I had my first experience in the water with sharks while diving off the Sinai Peninsula nearly 30 years ago.
I had just obtained my diving certification a few months prior and was visiting my mother who was working in the region for the UN. I remember chugging out in the small boat to an area north-east of Ras Muhammed, the southern-most point of the Sinai peninsula where the Gulf of Aquaba meets the Gulf of Suez in the Red Sea. We were told that our drift dive would take us past a wall and onto a platform where we would ascend. The current took us flying past a stunning wall that I subsequently found out plunges to a kilometre in depth, only to slow and nearly halt once we had passed it. There out in the blue, were sharks. I’m not entirely sure what got ahold of me but it was the first time I had seen sharks in the wild. I swam towards them. There were only a few at first, and then 10, then 20, then 30. They were all whizzing about me within feet, some within inches. I was transfixed. I laughed into my regulator and clapped my hands with delight. I lost count after more than 50 sharks appeared. They were all grey reef, Carcharhinus amblyrhynchos, were all fairly beefy and approximately six feet in length. I turned to look for the others and saw them far away very close to the wall or near the platform. I was completely alone amid my very own sharknado and I couldn’t have been happier. That is when I knew sharks would play a part in my life – one way or another.

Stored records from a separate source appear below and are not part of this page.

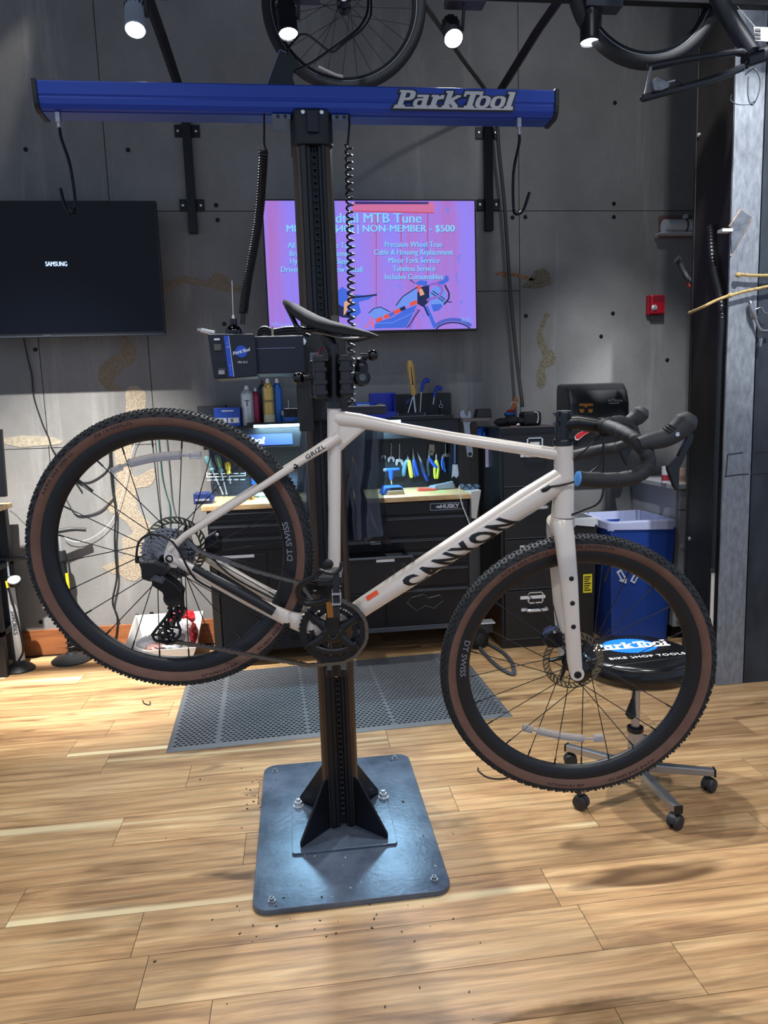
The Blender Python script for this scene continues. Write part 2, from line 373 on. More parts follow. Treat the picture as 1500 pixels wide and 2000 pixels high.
# ---- torn glue residue left on the boards
def patch(pix, col, nm='glue_patch'):
    pts = [at(x, y, Y=WY) for x, y in pix]; pts = smooth_path(pts, 3, True)
    n = len(pts); pts = [p + V((random.uniform(-.006, .006), 0, random.uniform(-.006, .006))) for p in pts]
    A = [V((p.x, WY-.0018, p.z)) for p in pts]; B = [V((p.x, WY+.0005, p.z)) for p in pts]
    bm = bmesh.new(); va = [bm.verts.new(p) for p in A]; vb = [bm.verts.new(p) for p in B]
    for i in range(n): bm.faces.new((va[i], va[(i+1) % n], vb[(i+1) % n], vb[i]))
    es = [bm.edges.get((va[i], va[(i+1) % n])) for i in range(n)]
    bmesh.ops.triangle_fill(bm, use_beauty=True, edges=es)
    me = bpy.data.meshes.new(nm); bm.to_mesh(me); bm.free(); return ob(nm, me, col, WALL)
TAN = M('glue_tan', '#86786a', .9, col2='#ada08a', var=.25, scale=110, bump=.9, bscale=140)
BRN = M('glue_brown', '#6f6354', .9, col2='#8a7c69', var=.2, scale=110, bump=.8, bscale=90)
ORG = M('glue_orange', '#7e5238', .9, col2='#9a7355', var=.3, scale=60, bump=.6)
GRT = M('glue_grey', '#5f5a4c', .9, col2='#7d7562', var=.3, scale=70, bump=.6)
patch([(238, 656), (256, 668), (265, 690), (258, 712), (244, 718), (232, 730), (222, 748), (238, 762), (216, 764), (198, 752), (194, 728), (206, 706), (226, 694), (238, 684)], BRN)  # darker brown paints in the television's shadow on this glue
patch([(247, 760), (266, 755), (281, 765), (286, 790), (278, 815), (252, 830), (246, 800)], TAN)
patch([(224, 872), (258, 868), (256, 900), (264, 932), (298, 915), (298, 945), (268, 955), (266, 985), (286, 1015), (300, 1040), (286, 1090), (272, 1132), (236, 1126), (200, 1108), (238, 1088), (238, 1052), (262, 1040), (236, 1012), (210, 992), (224, 962), (230, 930)], TAN)
patch([(310, 556), (340, 546), (360, 540), (400, 548), (420, 535), (440, 538), (452, 556), (478, 560), (474, 572), (432, 569), (412, 562), (380, 556), (350, 556), (334, 570), (312, 570)], BRN)
patch([(968, 534), (990, 530), (1040, 542), (1040, 548), (1005, 541), (985, 542)], ORG)
patch([(1042, 532), (1060, 525), (1076, 536), (1074, 556), (1050, 563), (1020, 561), (1032, 548)], GRT)
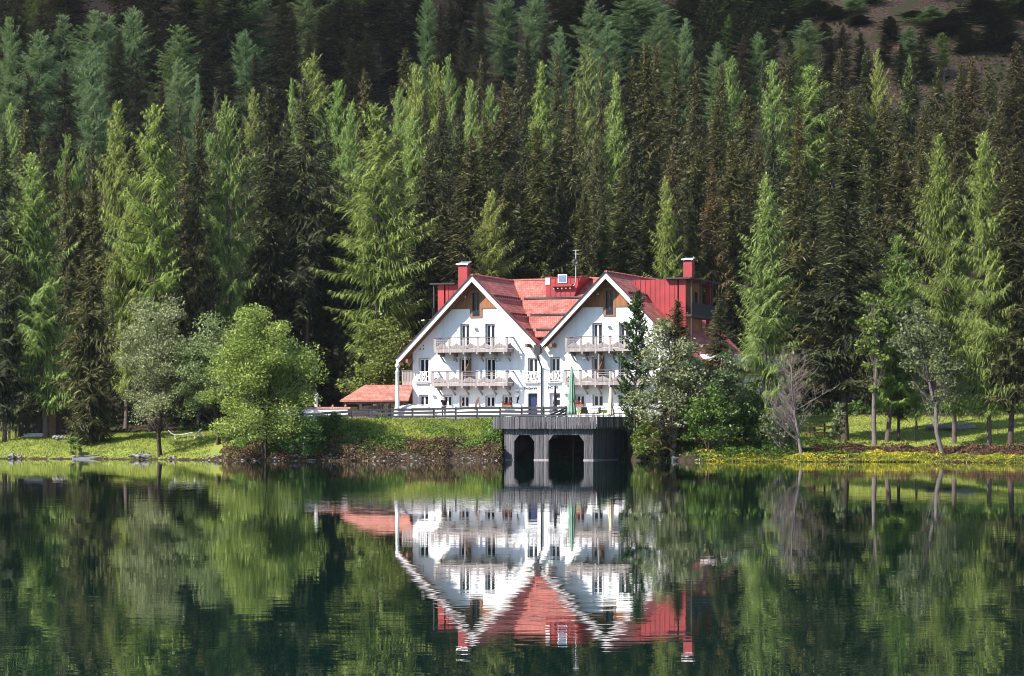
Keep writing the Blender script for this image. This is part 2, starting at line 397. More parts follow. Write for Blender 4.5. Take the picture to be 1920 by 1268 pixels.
sy=mathn(N,'ADD',mathn(N,'ADD',mathn(N,'MULTIPLY',wav(0.45,3.4,3,1),0.0070),mathn(N,'MULTIPLY',wav(0.12,0.75,2,2),0.0028)),mathn(N,'MULTIPLY',wav(1.6,9.0,2,4),0.012))
sy=mathn(N,'MULTIPLY',sy,patch.outputs[0])
sx=mathn(N,'MULTIPLY',mathn(N,'MULTIPLY',wav(0.9,2.6,2,5),0.010),patch.outputs[0])
cb=N.n('ShaderNodeCombineXYZ'); N.l(sx,cb.inputs[0]); N.l(sy,cb.inputs[1]); cb.inputs[2].default_value=1.0
nv=N.n('ShaderNodeVectorMath',operation='NORMALIZE'); N.l(cb.outputs[0],nv.inputs[0]); N.l(nv.outputs[0],b.inputs['Normal'])
lm=MB(); lm.add([(-700,-250,0),(700,-250,0),(700,240,0),(-700,240,0)],[(0,1,2,3)])
lake=lm.build('lake',m); tag(lake,'calm dark green lake mirroring the hotel and forest',None,kind='structure')

# ------------------------------------------------------------------ foliage builders
def unit(a): return a/np.maximum(np.linalg.norm(a,axis=-1,keepdims=True),1e-9)
def ribbons(P,Dv,Sd,Ln,W,droop):
    """leaf ribbons: two quads each, bending down by 'droop'. P,Dv,Sd (n,3)"""
    n=len(P); Ln=Ln[:,None]; W=W[:,None]; dz=np.zeros((n,3)); dz[:,2]=-1
    p1=P+Dv*Ln*0.5+dz*(droop[:,None]*0.25); p2=P+Dv*Ln+dz*droop[:,None]
    v=np.stack([P-Sd*W*0.3,P+Sd*W*0.3,p1-Sd*W*0.5,p1+Sd*W*0.5,p2-Sd*W*0.12,p2+Sd*W*0.12],1).reshape(-1,3)
    b=np.arange(n)[:,None]*6
    q=np.concatenate([b+np.array([[0,1,3,2]]),b+np.array([[2,3,5,4]])],1).reshape(-1,4)
    return v,q
def cards(P,size,rng,flat=0.0):
    """n small leaf quads with random orientation"""
    n=len(P); a=unit(rng.normal(size=(n,3))); a[:,2]*=1-flat; a=unit(a)
    b=unit(np.cross(a,unit(rng.normal(size=(n,3)))))
    s=size[:,None]
    v=np.stack([P-a*s*0.55,P-b*s*0.32,P+a*s*0.55,P+b*s*0.32],1).reshape(-1,3)
    q=np.arange(n*4).reshape(n,4); return v,q
def conifer(seed,H,Rad,kind,hb,gap=0.0,cone=False):
    rng=np.random.default_rng(seed)
    Ps=[];Ds=[];Ss=[];Ls=[];Ws=[];Dr=[];Va=[]
    tr=MB()
    npt=9; wob=np.cumsum(rng.normal(0,0.05,(npt,2)),0)*(1 if kind!='larch' else 1.6)
    zz=np.linspace(0,H,npt)
    def ax(z): return np.array([np.interp(z,zz,wob[:,0])*min(1,z/4),np.interp(z,zz,wob[:,1])*min(1,z/4),z])
    r0=H*0.0068
    rad=[r0*(1.25 if i==0 else 1)*(1-i/(npt-1))**0.8+0.02 for i in range(npt)]
    tr.tube([ax(z) for z in zz],rad,8)
    z=hb*H; ph=rng.uniform(0,6.28,5); top=H*0.992
    step={'spruce':0.27,'larch':0.33,'pine':0.26}[kind]
    while z<top:
        t=(z-hb*H)/(H*(1-hb))
        if kind=='spruce': L0=Rad*(((1-t)**0.8) if cone else min(1,(1-t)/0.45)**0.8*(0.84+0.16*(1-t)))*(0.72+0.28*min(1,t*6))+0.10; nb=rng.integers(3,6)
        elif kind=='larch': L0=Rad*(((1-t)**0.75) if cone else min(1,(1-t)/0.36)**0.72*(0.86+0.14*(1-t)))*(0.66+0.34*min(1,t*4))+0.08; nb=rng.integers(3,6)
        else: L0=Rad*(max(0.0,1-t)**0.6)*(0.7+0.3*min(1,t*3))+0.2; nb=rng.integers(4,6)
        for k in range(nb):
            az=rng.uniform(0,2*math.pi)
            lob=0.84+0.20*math.sin(2*az+ph[0]+z*0.35)+0.20*math.sin(3*az+ph[1]-z*0.62)+0.10*math.sin(az+ph[2])+0.12*math.sin(z*1.9+ph[3])
            if rng.random()<gap+0.04: continue
            L=L0*lob*rng.uniform(0.5,1.22)
            zb=z+rng.uniform(-0.2,0.2)
            if kind=='spruce': e=0.75*t**1.6-0.32*(1-t); sag=0.10; lift=0.16
            elif kind=='larch': e=0.75*t**1.5-0.10*(1-t)+rng.normal(0,0.10); sag=0.08; lift=0.10
            else: e=0.25+0.5*t; sag=0.0; lift=0.15
            dirh=np.array([math.cos(az),math.sin(az),0.0]); perp=np.array([-math.sin(az),math.cos(az),0.0])
            n=max(3,int(L/0.24)); s=np.linspace(0.12,1,n)
            bend=rng.normal(0,0.10)
            P=ax(zb)[None]+dirh[None]*(L*s*math.cos(e))[:,None]+perp[None]*(bend*L*s*s)[:,None]
            P[:,2]+=L*(math.sin(e)*s-sag*np.sin(math.pi*s)+lift*s**3*(1-t))
            if L>0.7:
                mid=P[n//2]
                tr.tube([ax(zb),mid,P[-1]],[0.012+0.012*L,0.010+0.006*L,0.006],3,False)
            tan=unit(np.gradient(P,axis=0))
            # twigs
            m={'spruce':2,'larch':4,'pine':3}[kind]
            for side in (-1,1):
                for j in range(m):
                    Pj=P+rng.normal(0,0.05,P.shape)
                    ang=rng.uniform(0.5,1.25,n)*side
                    d=tan*np.cos(ang)[:,None]+perp[None]*np.sin(ang)[:,None]
                    if kind=='spruce':
                        ln=(0.22+0.42*(1-s)*min(L,2.4))*rng.uniform(0.6,1.3,n)+0.12
                        d[:,2]-=rng.uniform(0.0,0.55,n); dr=ln*rng.uniform(0.1,0.5,n); w=rng.uniform(0.07,0.15,n)
                    elif kind=='larch':
                        ln=(0.22+0.30*(1-s)*min(L,2.2))*rng.uniform(0.5,1.5,n)+0.07
                        d[:,2]-=rng.uniform(-0.1,0.9,n); dr=ln*rng.uniform(0.2,0.9,n); w=rng.uniform(0.035,0.075,n)
                    else:
                        ln=rng.uniform(0.25,0.5,n); d=unit(d+rng.normal(0,0.6,d.shape)); d[:,2]+=0.5; dr=ln*0.05; w=rng.uniform(0.10,0.2,n)
                    ln=ln*min(1.0,0.30+4.2*(1-t)); keep=rng.random(n)<(0.92 if kind=='spruce' else 0.85)
                    if kind=='pine': keep&=s>0.3
                    d=unit(d)
                    sd=unit(np.cross(d,np.array([0,0,1.0])[None]+rng.normal(0,0.5,(n,3))))
                    Ps.append(Pj[keep]);Ds.append(d[keep]);Ss.append(sd[keep]);Ls.append(ln[keep]);Ws.append(w[keep]);Dr.append(dr[keep])
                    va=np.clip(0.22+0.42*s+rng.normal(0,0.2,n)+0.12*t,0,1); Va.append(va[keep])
            # end shoot
            Ps.append(P[-2:]);Ds.append(tan[-2:]);Ss.append(unit(np.cross(tan[-2:],np.array([[0,0,1.0]])+0*tan[-2:])));Ls.append(np.full(2,0.4));Ws.append(np.full(2,0.14));Dr.append(np.full(2,0.08));Va.append(np.full(2,0.85))
        z+=step*rng.uniform(0.7,1.3)*(1.0 if t<0.75 else 0.7)
    # leader shoot
    nl=14; zt=np.linspace(H*0.965,H*1.0,nl); A=np.array([ax(q) for q in zt]); az=rng.uniform(0,6.28,nl)
    d=unit(np.stack([np.cos(az)*0.7,np.sin(az)*0.7,np.full(nl,0.9)],1))
    Ps.append(A);Ds.append(d);Ss.append(unit(np.cross(d,np.array([[0.2,0.1,1.0]])+0*d)));Ls.append(np.full(nl,0.2));Ws.append(np.full(nl,0.06));Dr.append(np.zeros(nl));Va.append(np.full(nl,0.7))
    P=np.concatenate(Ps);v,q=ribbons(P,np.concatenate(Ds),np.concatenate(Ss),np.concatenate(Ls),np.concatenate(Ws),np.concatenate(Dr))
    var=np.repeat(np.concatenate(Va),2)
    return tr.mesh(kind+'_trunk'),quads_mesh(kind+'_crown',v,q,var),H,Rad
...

I was extremely keen on sharks and the sea from the age of four years old. I was seven when I witnessed the fishing of tuna during their annual migration off the coast of Tunisia, and saw fishers herding them with nets and clubbing and gaffing them. The water ran red with blood and I could see that the fish, which were swimming on top of one another, were petrified as they tried to escape. That experience struck me hard and shaped a concern for the seas and marine wildlife that took many more years to form who I am, what I now do for these animals and how I work with those whose livelihoods depend on them.
The largest threat to sharks and rays today is overfishing. Every other threat at this stage is secondary. And although there is a large western focus on finning, the demand for fins and the act of finning are not the threats, the actual act of fishing is the threat, whether it’s targeted or not. The outlandish level of fishing effort using highly unsustainable gear and extremely advanced technologies has ensured that fish can’t escape. Globally, governments have a collective goal to protect 10% of the world’s seas by 2020. However these protected areas, both established and proposed, do not encompass all species and all populations during all periods of their life cycle. But they can help to protect them during their most vulnerable stages in life such as post-birth, feeding predictably, and are therefore one of several solutions to enable populations and species to persist, along with time closures, gear bans or restrictions and species capture bans. Being migratory, some highly so, most shark and ray species use a range of habitats and sites and are therefore constantly subjected to fishing pressures. Another aspect that plays against these animals is their slow life history. Most people do not realise that many large bodied sharks reach sexual maturity around the same age as humans or far later (over 20 years for a whale shark, over 100 for a Greenland shark) and generally have few young, where species such as manta rays or sand tiger sharks only have one pup after a year’s gestation. Add in a reproductive pause following pupping in many of the species to the equation and you have species that are intrinsically unable to recover populations, even those that are subjected to relatively low levels of exploitation.